Prime Factorization
Description
Given a positive integer n, find all the prime factors of n and return them in a list (with repetitions, in non-decreasing order).
A prime factor is a factor that is a prime number. The prime factorization of a number is the representation of that number as a product of its prime factors.
For example, 18 = 2 × 3 × 3, so the prime factors of 18 are [2, 3, 3].

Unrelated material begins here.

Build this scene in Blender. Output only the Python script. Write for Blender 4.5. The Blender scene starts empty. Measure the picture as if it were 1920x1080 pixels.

By the Fundamental Theorem of Arithmetic, every integer greater than 1 either is a prime itself or can be represented as a unique product of prime numbers (up to the order of the factors).
Examples
Example 1
Input: n = 18
Output: [2, 3, 3]
Explanation: 18 = 2 × 3 × 3. We first divide by 2 (18/2 = 9), then by 3 twice (9/3 = 3, 3/3 = 1). The prime factors are 2, 3, and 3.
Example 2
Input: n = 25
Output: [5, 5]
Explanation: 25 = 5 × 5. The only prime factor is 5, appearing twice.
Example 3
Input: n = 84
Output: [2, 2, 3, 7]
Explanation: 84 = 2 × 2 × 3 × 7. We divide by 2 twice (84→42→21), then by 3 once (21→7), and 7 is prime. The prime factors are 2, 2, 3, 7.
Example 4
Input: n = 13
Output: [13]
Explanation: 13 is itself a prime number. It cannot be broken down further. The only prime factor is 13.
Constraints
- 2 ≤ n ≤ 10^9
Editorial
Brute Force
Intuition
The most direct approach is to try dividing n by every integer starting from 2 up to n itself. For each divisor i, as long as n is divisible by i, we record i as a prime factor and divide n by i. We then move on to the next integer.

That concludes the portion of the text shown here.